_Provided material:_
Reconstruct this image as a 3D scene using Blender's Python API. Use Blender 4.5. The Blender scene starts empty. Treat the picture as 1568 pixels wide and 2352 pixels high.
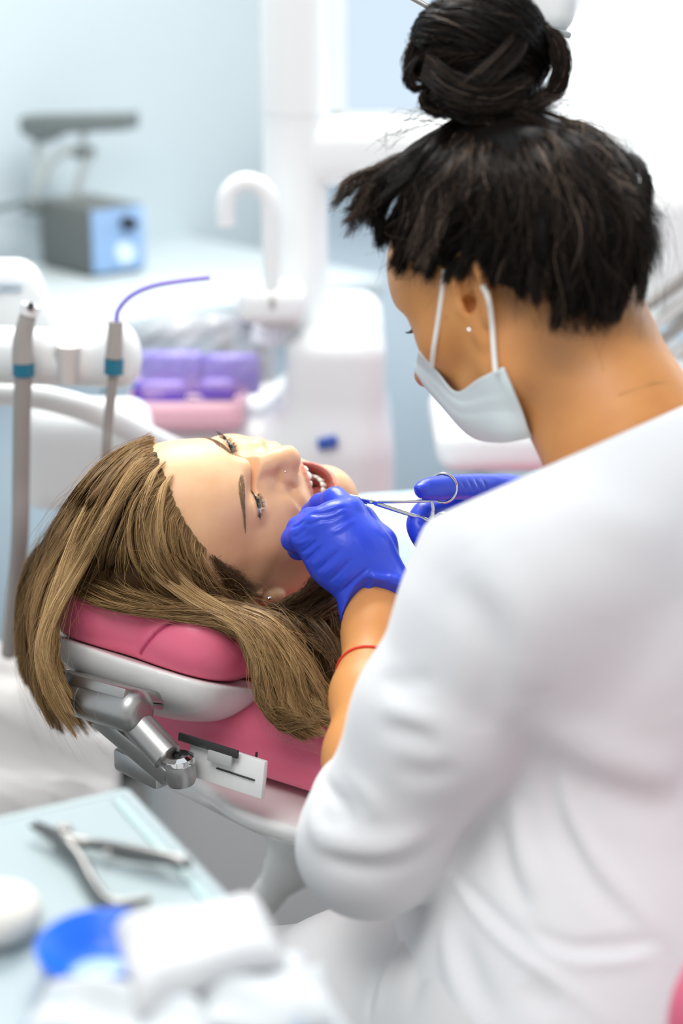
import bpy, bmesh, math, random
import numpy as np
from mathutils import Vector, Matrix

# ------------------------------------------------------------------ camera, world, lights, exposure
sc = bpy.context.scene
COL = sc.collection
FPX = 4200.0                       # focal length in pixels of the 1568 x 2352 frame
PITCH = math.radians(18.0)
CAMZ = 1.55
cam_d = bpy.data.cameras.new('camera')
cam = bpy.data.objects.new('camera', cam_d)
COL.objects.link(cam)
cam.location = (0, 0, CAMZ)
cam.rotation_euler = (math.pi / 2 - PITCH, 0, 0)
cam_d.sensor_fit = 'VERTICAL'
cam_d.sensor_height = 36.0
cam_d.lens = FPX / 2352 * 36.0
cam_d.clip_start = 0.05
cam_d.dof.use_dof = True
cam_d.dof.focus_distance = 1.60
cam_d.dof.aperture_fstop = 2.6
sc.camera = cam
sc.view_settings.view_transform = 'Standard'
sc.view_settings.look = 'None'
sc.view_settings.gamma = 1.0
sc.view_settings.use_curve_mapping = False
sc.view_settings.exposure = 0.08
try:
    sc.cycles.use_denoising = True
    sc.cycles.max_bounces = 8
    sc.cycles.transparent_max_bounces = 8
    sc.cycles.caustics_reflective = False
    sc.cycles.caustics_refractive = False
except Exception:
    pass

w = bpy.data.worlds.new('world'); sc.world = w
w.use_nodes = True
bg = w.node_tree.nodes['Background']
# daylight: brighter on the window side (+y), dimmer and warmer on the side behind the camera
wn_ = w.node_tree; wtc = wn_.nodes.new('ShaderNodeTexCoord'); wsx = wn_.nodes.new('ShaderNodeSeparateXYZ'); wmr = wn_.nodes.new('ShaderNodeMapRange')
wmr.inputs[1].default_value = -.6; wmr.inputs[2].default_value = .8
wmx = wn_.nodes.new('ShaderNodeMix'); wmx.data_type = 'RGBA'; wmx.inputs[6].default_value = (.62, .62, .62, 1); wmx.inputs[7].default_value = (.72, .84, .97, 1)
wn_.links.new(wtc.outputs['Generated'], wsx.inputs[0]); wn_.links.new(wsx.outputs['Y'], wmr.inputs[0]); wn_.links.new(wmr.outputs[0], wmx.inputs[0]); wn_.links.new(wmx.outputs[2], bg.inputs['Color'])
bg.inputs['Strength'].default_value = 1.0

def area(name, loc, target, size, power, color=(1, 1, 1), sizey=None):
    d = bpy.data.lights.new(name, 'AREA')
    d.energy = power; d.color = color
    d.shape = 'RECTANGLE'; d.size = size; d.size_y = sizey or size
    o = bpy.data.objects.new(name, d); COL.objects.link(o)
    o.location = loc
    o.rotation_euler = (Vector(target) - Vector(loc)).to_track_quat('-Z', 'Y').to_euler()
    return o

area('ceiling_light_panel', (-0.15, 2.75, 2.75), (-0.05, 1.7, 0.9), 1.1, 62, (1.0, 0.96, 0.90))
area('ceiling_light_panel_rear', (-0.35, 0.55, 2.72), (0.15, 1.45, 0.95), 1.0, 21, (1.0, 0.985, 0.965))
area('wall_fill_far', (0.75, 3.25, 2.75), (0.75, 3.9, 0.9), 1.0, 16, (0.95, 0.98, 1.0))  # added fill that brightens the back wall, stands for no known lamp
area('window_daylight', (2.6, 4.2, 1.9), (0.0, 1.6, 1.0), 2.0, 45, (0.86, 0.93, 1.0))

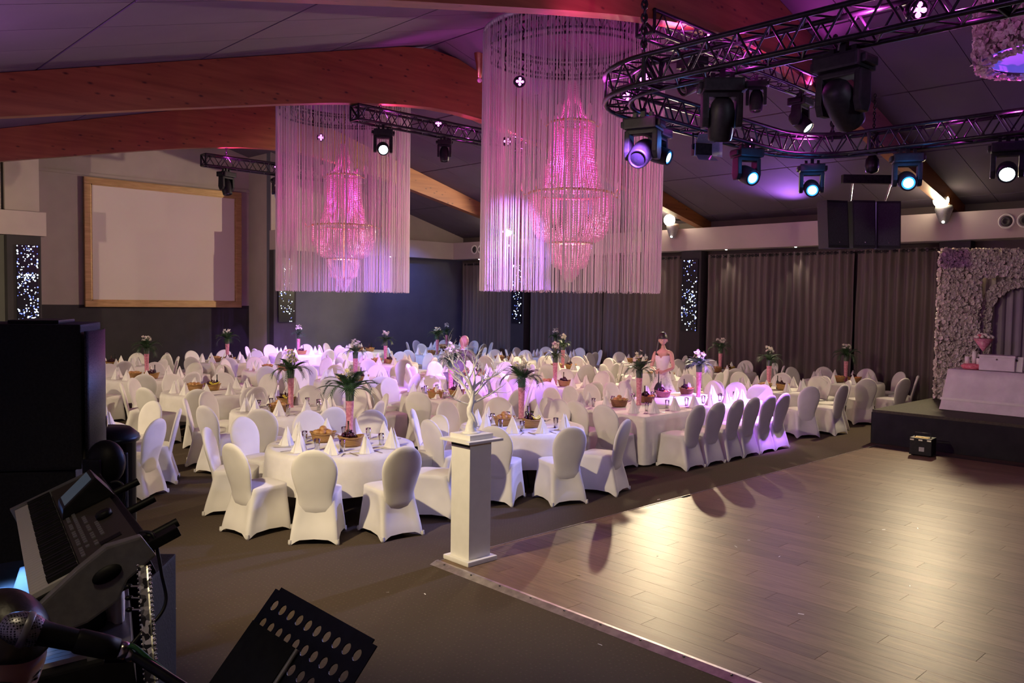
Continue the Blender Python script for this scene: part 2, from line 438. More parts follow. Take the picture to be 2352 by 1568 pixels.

_Work to complete:_
Print the entries above exactly, taking out only the pictures.

_Full answer:_
Reconstruct this image as a 3D scene using Blender's Python API. Use Blender 4.5. The Blender scene starts empty. Treat the picture as 1568 pixels wide and 2352 pixels high.
import bpy, bmesh, math, random
import numpy as np
from mathutils import Vector, Matrix

# ------------------------------------------------------------------ camera, world, lights, exposure
sc = bpy.context.scene
COL = sc.collection
FPX = 4200.0                       # focal length in pixels of the 1568 x 2352 frame
PITCH = math.radians(18.0)
CAMZ = 1.55
cam_d = bpy.data.cameras.new('camera')
cam = bpy.data.objects.new('camera', cam_d)
COL.objects.link(cam)
cam.location = (0, 0, CAMZ)
cam.rotation_euler = (math.pi / 2 - PITCH, 0, 0)
cam_d.sensor_fit = 'VERTICAL'
cam_d.sensor_height = 36.0
cam_d.lens = FPX / 2352 * 36.0
cam_d.clip_start = 0.05
cam_d.dof.use_dof = True
cam_d.dof.focus_distance = 1.60
cam_d.dof.aperture_fstop = 2.6
sc.camera = cam
sc.view_settings.view_transform = 'Standard'
sc.view_settings.look = 'None'
sc.view_settings.gamma = 1.0
sc.view_settings.use_curve_mapping = False
sc.view_settings.exposure = 0.08
try:
    sc.cycles.use_denoising = True
    sc.cycles.max_bounces = 8
    sc.cycles.transparent_max_bounces = 8
    sc.cycles.caustics_reflective = False
    sc.cycles.caustics_refractive = False
except Exception:
    pass

w = bpy.data.worlds.new('world'); sc.world = w
w.use_nodes = True
bg = w.node_tree.nodes['Background']
# daylight: brighter on the window side (+y), dimmer and warmer on the side behind the camera
wn_ = w.node_tree; wtc = wn_.nodes.new('ShaderNodeTexCoord'); wsx = wn_.nodes.new('ShaderNodeSeparateXYZ'); wmr = wn_.nodes.new('ShaderNodeMapRange')
wmr.inputs[1].default_value = -.6; wmr.inputs[2].default_value = .8
wmx = wn_.nodes.new('ShaderNodeMix'); wmx.data_type = 'RGBA'; wmx.inputs[6].default_value = (.62, .62, .62, 1); wmx.inputs[7].default_value = (.72, .84, .97, 1)
wn_.links.new(wtc.outputs['Generated'], wsx.inputs[0]); wn_.links.new(wsx.outputs['Y'], wmr.inputs[0]); wn_.links.new(wmr.outputs[0], wmx.inputs[0]); wn_.links.new(wmx.outputs[2], bg.inputs['Color'])
bg.inputs['Strength'].default_value = 1.0

def area(name, loc, target, size, power, color=(1, 1, 1), sizey=None):
    d = bpy.data.lights.new(name, 'AREA')
    d.energy = power; d.color = color
    d.shape = 'RECTANGLE'; d.size = size; d.size_y = sizey or size
    o = bpy.data.objects.new(name, d); COL.objects.link(o)
    o.location = loc
    o.rotation_euler = (Vector(target) - Vector(loc)).to_track_quat('-Z', 'Y').to_euler()
    return o

area('ceiling_light_panel', (-0.15, 2.75, 2.75), (-0.05, 1.7, 0.9), 1.1, 62, (1.0, 0.96, 0.90))
area('ceiling_light_panel_rear', (-0.35, 0.55, 2.72), (0.15, 1.45, 0.95), 1.0, 21, (1.0, 0.985, 0.965))
area('wall_fill_far', (0.75, 3.25, 2.75), (0.75, 3.9, 0.9), 1.0, 16, (0.95, 0.98, 1.0))  # added fill that brightens the back wall, stands for no known lamp
area('window_daylight', (2.6, 4.2, 1.9), (0.0, 1.6, 1.0), 2.0, 45, (0.86, 0.93, 1.0))

Continue the Blender Python script for this scene: part 2, from line 438. More parts follow. Take the picture to be 2352 by 1568 pixels.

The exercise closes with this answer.